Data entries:
# # #

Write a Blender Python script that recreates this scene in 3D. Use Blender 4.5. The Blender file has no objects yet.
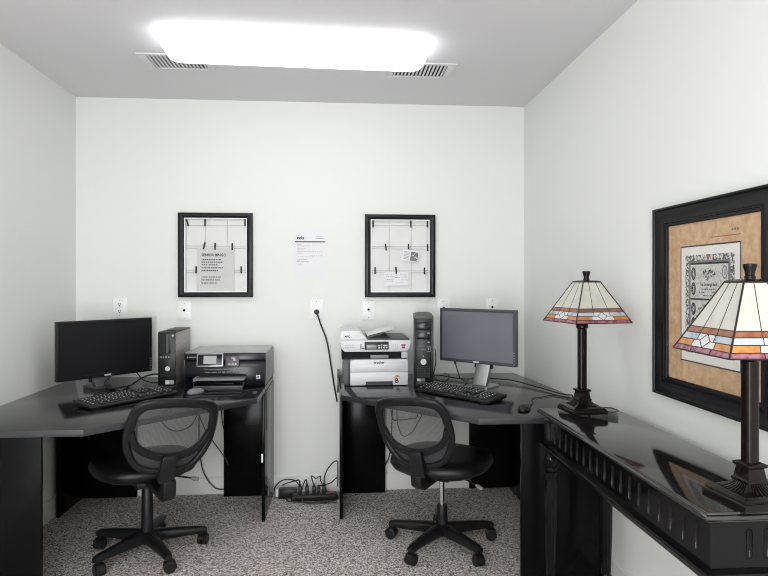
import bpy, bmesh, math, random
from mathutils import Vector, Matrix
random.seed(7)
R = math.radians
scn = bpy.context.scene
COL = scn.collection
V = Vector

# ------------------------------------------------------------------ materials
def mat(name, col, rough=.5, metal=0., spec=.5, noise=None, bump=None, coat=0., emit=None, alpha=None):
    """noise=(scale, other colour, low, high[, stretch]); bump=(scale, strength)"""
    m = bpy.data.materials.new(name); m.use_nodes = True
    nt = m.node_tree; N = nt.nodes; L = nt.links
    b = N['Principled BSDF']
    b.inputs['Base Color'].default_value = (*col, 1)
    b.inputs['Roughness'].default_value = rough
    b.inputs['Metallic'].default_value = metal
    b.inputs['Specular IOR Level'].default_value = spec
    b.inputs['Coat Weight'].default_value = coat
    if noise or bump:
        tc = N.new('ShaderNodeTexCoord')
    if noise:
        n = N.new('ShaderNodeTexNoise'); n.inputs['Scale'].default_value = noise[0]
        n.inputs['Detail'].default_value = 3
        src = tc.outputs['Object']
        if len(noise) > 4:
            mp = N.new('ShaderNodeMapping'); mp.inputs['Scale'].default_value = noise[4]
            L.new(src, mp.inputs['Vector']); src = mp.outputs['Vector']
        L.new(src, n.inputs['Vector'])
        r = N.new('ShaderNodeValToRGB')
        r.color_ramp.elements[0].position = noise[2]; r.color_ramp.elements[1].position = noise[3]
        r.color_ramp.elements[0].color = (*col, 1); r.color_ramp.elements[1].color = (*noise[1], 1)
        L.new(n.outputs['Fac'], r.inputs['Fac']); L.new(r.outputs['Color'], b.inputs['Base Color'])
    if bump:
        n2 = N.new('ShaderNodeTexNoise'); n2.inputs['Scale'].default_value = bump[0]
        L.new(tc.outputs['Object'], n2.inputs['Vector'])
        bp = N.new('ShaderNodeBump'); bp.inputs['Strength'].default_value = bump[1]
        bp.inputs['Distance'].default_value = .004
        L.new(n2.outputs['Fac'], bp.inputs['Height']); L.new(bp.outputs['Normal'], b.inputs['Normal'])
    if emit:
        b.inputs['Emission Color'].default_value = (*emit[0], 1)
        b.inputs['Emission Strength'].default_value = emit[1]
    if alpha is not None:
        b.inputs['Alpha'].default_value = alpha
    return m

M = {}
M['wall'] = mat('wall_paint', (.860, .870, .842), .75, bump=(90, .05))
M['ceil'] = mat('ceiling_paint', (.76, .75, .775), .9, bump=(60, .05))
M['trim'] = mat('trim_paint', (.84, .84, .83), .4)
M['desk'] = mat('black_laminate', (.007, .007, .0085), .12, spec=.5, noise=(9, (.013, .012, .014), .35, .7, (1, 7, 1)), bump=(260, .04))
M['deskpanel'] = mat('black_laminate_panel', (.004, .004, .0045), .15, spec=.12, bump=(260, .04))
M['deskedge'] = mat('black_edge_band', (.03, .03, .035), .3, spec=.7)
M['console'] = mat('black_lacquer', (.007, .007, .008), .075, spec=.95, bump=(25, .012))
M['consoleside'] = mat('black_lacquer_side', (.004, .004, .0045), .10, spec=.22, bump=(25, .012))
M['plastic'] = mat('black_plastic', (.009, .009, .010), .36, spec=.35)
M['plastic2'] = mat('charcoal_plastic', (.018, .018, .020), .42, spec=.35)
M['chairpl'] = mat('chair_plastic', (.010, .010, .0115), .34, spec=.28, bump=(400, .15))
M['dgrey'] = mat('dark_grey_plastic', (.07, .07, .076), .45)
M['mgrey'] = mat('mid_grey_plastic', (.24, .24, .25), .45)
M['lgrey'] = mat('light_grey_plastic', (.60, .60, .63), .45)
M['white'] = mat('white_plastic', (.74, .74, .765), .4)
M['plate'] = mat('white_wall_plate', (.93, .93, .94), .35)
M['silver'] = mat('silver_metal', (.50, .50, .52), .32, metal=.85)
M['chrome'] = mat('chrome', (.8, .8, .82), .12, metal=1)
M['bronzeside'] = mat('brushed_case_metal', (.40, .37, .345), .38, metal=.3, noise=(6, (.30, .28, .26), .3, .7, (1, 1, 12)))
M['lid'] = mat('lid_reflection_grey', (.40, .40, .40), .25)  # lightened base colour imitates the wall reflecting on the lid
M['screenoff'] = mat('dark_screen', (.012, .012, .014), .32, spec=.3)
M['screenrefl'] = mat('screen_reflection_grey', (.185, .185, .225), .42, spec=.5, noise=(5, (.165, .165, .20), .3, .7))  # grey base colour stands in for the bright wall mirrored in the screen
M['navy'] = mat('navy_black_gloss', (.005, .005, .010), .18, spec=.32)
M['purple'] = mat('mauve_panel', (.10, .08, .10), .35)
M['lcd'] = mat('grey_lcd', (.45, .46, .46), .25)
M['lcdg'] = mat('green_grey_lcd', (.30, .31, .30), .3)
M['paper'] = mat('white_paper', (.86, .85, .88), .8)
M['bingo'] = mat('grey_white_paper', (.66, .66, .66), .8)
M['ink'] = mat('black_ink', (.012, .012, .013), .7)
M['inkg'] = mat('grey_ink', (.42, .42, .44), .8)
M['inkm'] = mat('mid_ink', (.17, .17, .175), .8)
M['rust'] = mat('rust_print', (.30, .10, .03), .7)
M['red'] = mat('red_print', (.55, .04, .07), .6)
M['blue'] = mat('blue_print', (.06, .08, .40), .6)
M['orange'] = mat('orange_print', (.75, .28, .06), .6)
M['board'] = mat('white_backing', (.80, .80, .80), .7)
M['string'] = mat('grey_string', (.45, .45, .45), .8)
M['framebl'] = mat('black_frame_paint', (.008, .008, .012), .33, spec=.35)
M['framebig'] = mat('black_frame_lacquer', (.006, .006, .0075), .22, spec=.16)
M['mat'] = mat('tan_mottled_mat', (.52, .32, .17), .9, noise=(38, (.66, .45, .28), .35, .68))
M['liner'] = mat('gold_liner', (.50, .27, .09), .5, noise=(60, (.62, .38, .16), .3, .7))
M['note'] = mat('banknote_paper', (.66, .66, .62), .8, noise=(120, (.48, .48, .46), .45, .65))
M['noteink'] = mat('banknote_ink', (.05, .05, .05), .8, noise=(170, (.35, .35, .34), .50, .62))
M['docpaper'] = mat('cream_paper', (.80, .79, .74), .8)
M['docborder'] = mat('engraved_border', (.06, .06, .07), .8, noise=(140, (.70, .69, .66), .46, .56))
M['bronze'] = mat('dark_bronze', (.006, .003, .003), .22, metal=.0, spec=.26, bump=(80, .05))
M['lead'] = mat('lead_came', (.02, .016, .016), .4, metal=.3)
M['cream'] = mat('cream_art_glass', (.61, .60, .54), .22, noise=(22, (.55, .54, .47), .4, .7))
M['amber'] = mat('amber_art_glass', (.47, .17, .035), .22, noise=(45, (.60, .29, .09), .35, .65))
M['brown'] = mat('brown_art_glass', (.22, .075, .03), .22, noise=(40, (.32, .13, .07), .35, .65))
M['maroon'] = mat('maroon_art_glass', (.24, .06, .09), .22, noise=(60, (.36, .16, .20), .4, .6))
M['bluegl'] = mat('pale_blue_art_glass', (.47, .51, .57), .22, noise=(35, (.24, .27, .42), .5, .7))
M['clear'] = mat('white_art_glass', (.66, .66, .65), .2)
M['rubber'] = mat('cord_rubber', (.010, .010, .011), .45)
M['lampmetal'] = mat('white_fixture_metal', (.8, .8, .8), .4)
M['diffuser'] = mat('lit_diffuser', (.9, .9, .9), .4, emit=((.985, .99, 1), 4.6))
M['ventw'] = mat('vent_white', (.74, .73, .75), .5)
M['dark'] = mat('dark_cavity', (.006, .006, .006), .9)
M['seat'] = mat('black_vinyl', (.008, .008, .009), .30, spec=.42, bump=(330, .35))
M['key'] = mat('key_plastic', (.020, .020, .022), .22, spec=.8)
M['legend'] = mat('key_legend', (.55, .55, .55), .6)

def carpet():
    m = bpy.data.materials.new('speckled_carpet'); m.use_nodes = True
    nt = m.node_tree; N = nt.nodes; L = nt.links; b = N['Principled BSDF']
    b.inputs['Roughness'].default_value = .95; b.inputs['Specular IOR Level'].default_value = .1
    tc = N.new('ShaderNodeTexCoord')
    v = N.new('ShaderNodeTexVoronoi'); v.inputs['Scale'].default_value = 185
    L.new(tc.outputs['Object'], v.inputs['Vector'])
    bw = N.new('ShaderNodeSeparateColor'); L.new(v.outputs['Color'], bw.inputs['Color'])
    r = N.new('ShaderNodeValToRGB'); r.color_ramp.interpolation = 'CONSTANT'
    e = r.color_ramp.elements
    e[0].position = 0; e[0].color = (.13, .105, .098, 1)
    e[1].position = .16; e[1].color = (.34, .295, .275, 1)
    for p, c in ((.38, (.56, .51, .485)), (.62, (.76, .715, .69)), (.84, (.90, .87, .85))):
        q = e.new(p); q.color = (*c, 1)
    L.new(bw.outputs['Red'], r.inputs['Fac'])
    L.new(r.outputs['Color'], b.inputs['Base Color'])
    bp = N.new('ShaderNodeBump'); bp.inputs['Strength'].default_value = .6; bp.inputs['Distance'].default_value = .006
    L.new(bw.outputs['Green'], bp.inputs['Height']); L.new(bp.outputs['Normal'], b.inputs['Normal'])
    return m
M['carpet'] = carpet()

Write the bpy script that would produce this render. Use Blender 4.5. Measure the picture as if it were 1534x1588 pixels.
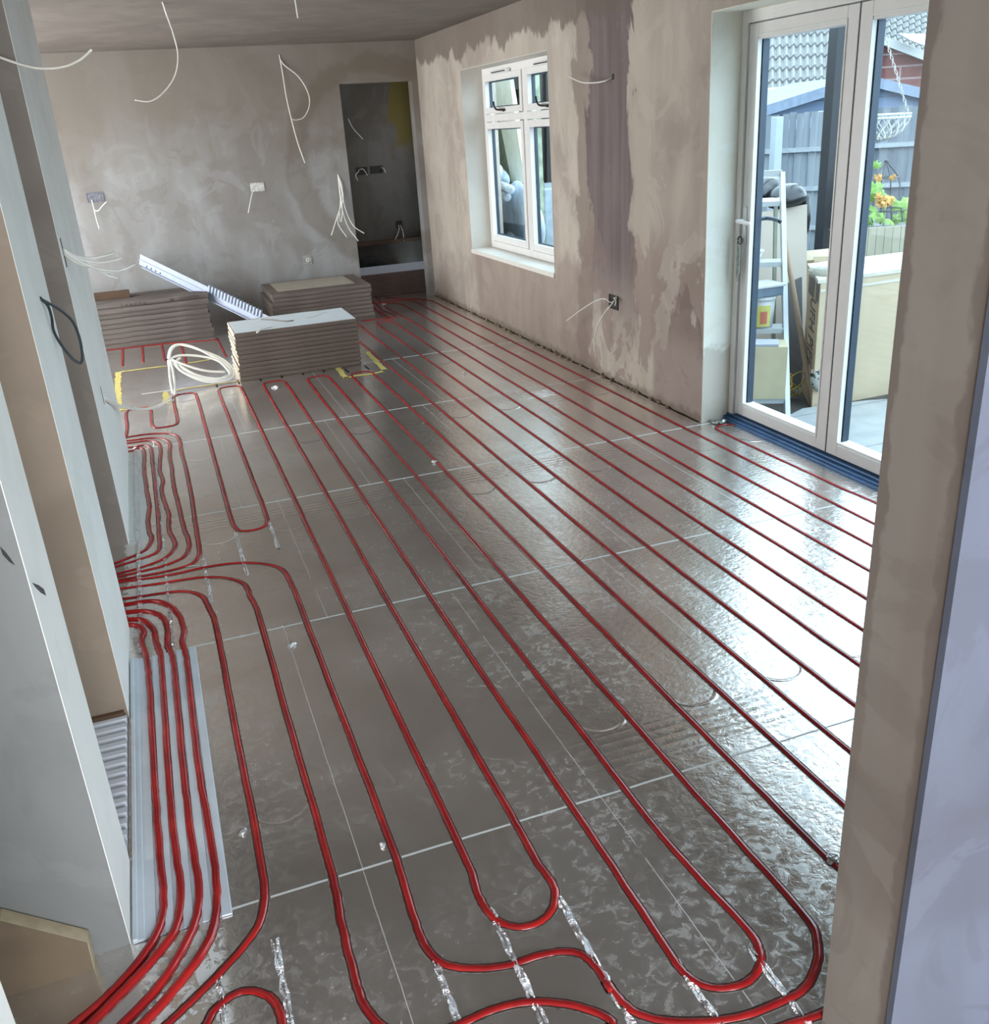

# # #

Exercise instructions
Reproduce each line from the records that contains the word "scene".

The result
Write a Blender Python script that recreates this scene in 3D. Use Blender 4.5. The Blender file has no objects yet.
scn = bpy.context.scene